All Metal too! I don’t have a use for them right now but I’m sure I’ll find out something! (I have 14 of them…)
I don’t have a use for them
Not having a use for extra storage. Wow.
Anyway: !datahoarder@lemmy.ml
Hey it’s me, your cousin…
Acronyms, initialisms, abbreviations, contractions, and other phrases which expand to something larger, that I’ve seen in this thread:
Fewer Letters | More Letters |
---|---|
NAS | Network-Attached Storage |
RAID | Redundant Array of Independent Disks for mass storage |
SATA | Serial AT Attachment interface for mass storage |
SSD | Solid State Drive mass storage |
4 acronyms in this thread; the most compressed thread commented on today has 15 acronyms.

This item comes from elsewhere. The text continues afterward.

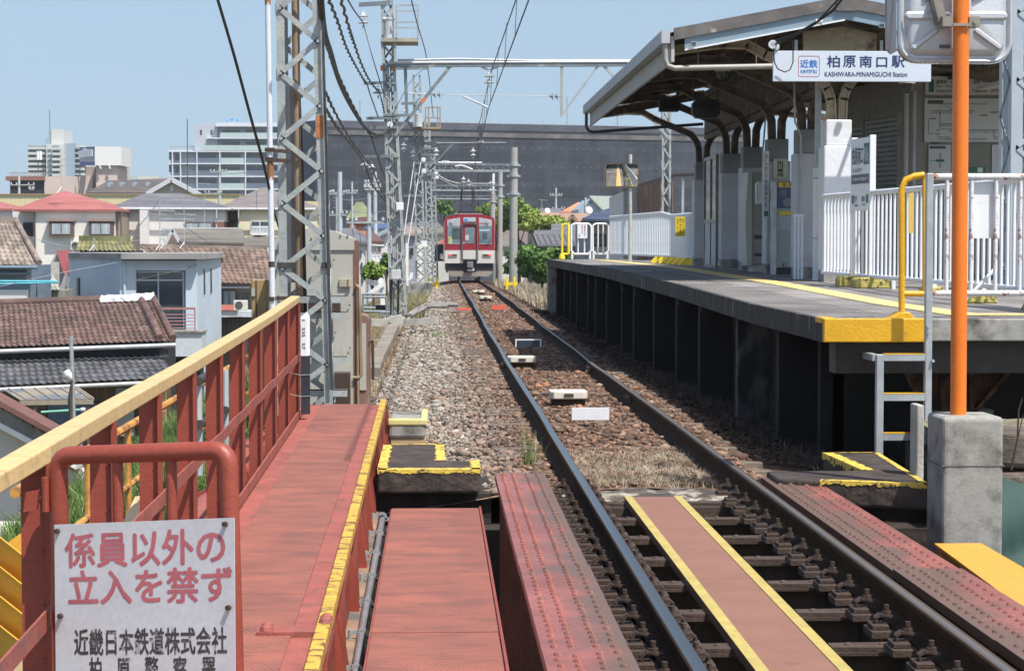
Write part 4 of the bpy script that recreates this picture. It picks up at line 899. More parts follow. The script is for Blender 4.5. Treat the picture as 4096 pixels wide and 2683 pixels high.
for k,y in enumerate(cols):
 p0=pz(y);zt=3.2;mt=PILW if k==0 else PIL;w=.20 if k==0 else .19
 m=MB();m.box(5.25-w,5.25+w,y-w,y+w,p0+.14,zt-.34);build(m,'column_shaft',mt,cn,bevel=.02)
 m=MB();m.box(5.25-w*.84,5.25+w*.84,y-w*.84,y+w*.84,zt-.339,zt);build(m,'column_head',mt if k==0 else mat('sooted_grey_paint',(.24,.24,.25),.7,var=.2,scale=3,bump=.15),cn,bevel=.015)
 m=MB();m.box(5.25-w+.01,5.25+w-.01,y-w+.01,y+w-.01,p0-.01,p0+.139);build(m,'column_base',CONC,cn)
 sm=PLB if k==0 else DKB
 for s in(-1,1):
  pts=[V(5.25+s*.07,y,zt-.02),V(5.25+s*.08,y,zt+.28),V(5.25+s*.13,y,zt+.42),V(5.25+s*.23,y,zt+.55),V(5.25+s*1.0,y,4.0+(.08 if k else .0))]
  end=V(5.25+s*1.25,y,rz(5.25+s*1.25)-.2);pts[-1]=V(5.25+s*.95,y,end.z-.18);pts+=[V(5.25+s*1.18,y,end.z-.05),V(5.25+s*1.5,y,rz(5.25+s*1.5)-.19),V(5.25+s*2.2,y,rz(5.25+s*2.2)-.15)]
  m=MB()
  for a,b_ in zip(pts[:-1],pts[1:]):
   e=(b_-a).normalized()*.012;m.bar(a-e,b_+e,.10,.03,up=(0,1,0))
   nrm_=V(-(b_-a).z,0,(b_-a).x).normalized()*.05
   m.bar(a-e+nrm_,b_+e+nrm_,.115,.018,up=(b_-a).cross(V(0,1,0)));m.bar(a-e-nrm_,b_+e-nrm_,.095,.018,up=(b_-a).cross(V(0,1,0)))
  build(m,'curved_support',sm,cn)
 m=MB();m.bar((EX+.1,y+.07,rz(EX+.1)-.10),(RX,y+.07,RZ-.10),.03,.14);m.bar((RX,y+.07,RZ-.10),(9.4,y+.07,rz(9.4)-.10),.03,.14);build(m,'rafter',DKB,cn)
m=MB();m.box(5.21,5.25,26.3,38.6,3.62,4.55)
for y in np.arange(26.5,38.5,.16):m.tube([(5.205,y,4.40),(5.19,y,4.40)],.02,6);m.tube([(5.205,y,3.72),(5.19,y,3.72)],.02,6)
build(m,'ridge_plate',DKB,cn)
for x in(3.35,3.8,4.25,4.7,6.0,6.8,7.8):
 m=MB();m.bar((x,CY0+.1,rz(x)-.055),(x,CY1-.05,rz(x)-.055),.05,.07);m.bar((x,CY0+.1,rz(x)-.085),(x,CY1-.05,rz(x)-.085),.09,.012);build(m,'purlin',DKB,cn)
m=MB();a,b_=at(3212,128,25.8),at(3506,135,25.8);c,e=at(3506,205,25.8),at(3212,205,25.8);t_=at(3370,106,25.8);m.prism([a,t_,b_,c,e],(0,.02,0))
for q in np.linspace(.03,.97,15):p=a.lerp(b_,q);m.tube([V(p.x,25.8,lerp(a.z,t_.z,1-abs(q-.5)*2)-.035),V(p.x,25.785,lerp(a.z,t_.z,1-abs(q-.5)*2)-.035)],.017,6)
for q in(.3,.55,.8):m.tube([V((a.x+b_.x)/2-.03,25.8,lerp(t_.z,c.z,q)),V((a.x+b_.x)/2-.03,25.785,lerp(t_.z,c.z,q))],.017,6)
build(m,'gable_plate',PLB,cn)
m=MB();m.bar((3.2,38.7,4.12),(RX,38.7,4.5),.04,.16);build(m,'end_rafter',DKB,cn)
for(px,py)in((2774,177),(3526,104)):
 p=at(px,py,CY0-.05);m=MB();m.box(p.x-.035,p.x+.035,CY0-.09,CY0-.04,p.z-.03,p.z+.03);build(m,'lamp_box',GALV,cn)
 m=MB();m.box(p.x-.026,p.x+.026,CY0-.096,CY0-.091,p.z-.022,p.z+.022);build(m,'lamp_glass',GLASS,cn)
# hanging things
for(x0,x1,y0,y1,lab,octa)in((2640,2718,398,446,'small black boxed display hanging under the canopy edge',False),(2772,2880,398,472,'larger black eight sided display hanging under the canopy',True)):
 Y=31. if octa else 34.;a,b_=at(x0,y0,Y),at(x1,y1,Y);t=thing('hanging_display',lab,'display',((a.x+b_.x)/2,Y,b_.z));q=.06 if octa else .015
 m=MB();m.prism([(a.x+q,Y,a.z),(b_.x-q,Y,a.z),(b_.x,Y,a.z-q),(b_.x,Y,b_.z+q),(b_.x-q,Y,b_.z),(a.x+q,Y,b_.z),(a.x,Y,b_.z+q),(a.x,Y,a.z-q)],(0,.22,0));build(m,'case',mat('matt_black_case',(.012,.012,.013),.5),t)
 m=MB();m.box(a.x+.05,b_.x-.05,Y-.006,Y-.001,b_.z+.06,a.z-.05);build(m,'screen',mat('dark_screen',(.008,.010,.010),.15),t)
 for x in(a.x+.02,b_.x-.02):
  m=MB();m.box(x-.012,x+.012,Y+.09,Y+.115,a.z-.02,rz(x)-.1);build(m,'hanger',DKB,t)
def dome_cam(px,py,Y,lab,rw):
 p=at(px,py,Y);t=thing('dome_camera',lab,'camera',tuple(p));m=MB();m.lathe(p,((rw*.3,.16),(rw,.14),(rw,.04),(rw*.95,.0)),18);m.box(p.x-.03,p.x+.03,Y-.03,Y+.03,p.z+.15,rz(p.x)-.05);build(m,'housing',mat('ivory_plastic',(.55,.53,.47),.45),t,smooth=True)
 m=MB();m.lathe(p,((rw*.78,.0),(rw*.72,-.06),(rw*.45,-.11),(rw*.1,-.125)),16);build(m,'dome',mat('smoked_dome',(.03,.03,.035),.08),t,smooth=True)
dome_cam(2893,288,29,'white and smoked dome camera hanging under the canopy left of the name board',.125);dome_cam(3628,335,25.6,'smoked dome camera partly behind the right end of the station name board',.11)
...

[Thread #494 for this sub, first seen 6th Feb 2024, 21:15] [FAQ] [Full list] [Contact] [Source code]
With the SATA acronym it seems to have trouble resolving the AT, so I became curious. Here’s what I’ve found:
“AT” was IBM’s abbreviation for “Advanced Technology”; thus, many companies and organizations indicate SATA is an abbreviation of “Serial Advanced Technology Attachment”. However, the ATA specifications simply use the name “AT Attachment”, to avoid possible trademark issues with IBM.
I’d always get industrial or enterprise hardware. It’s just better.
Secondhand stuff can be really cheap if you know where to look, but the drawbacks are usually power and noise.
Especially for hard drives. 8TB SAS drives are down to about $45 a piece.
Brand new enterprise-grade 8TB drives are more around $180 new. Meaning as long as you have redundancy (which you should anyway) then you can lose four used drives before it stops being worth it. Not to mention drives get cheaper so if your $45 drive dies 2 years from now you could probably replace it for $35 etc.
There are companies that sell parts from used servers, e.g. SAS controllers for PCI.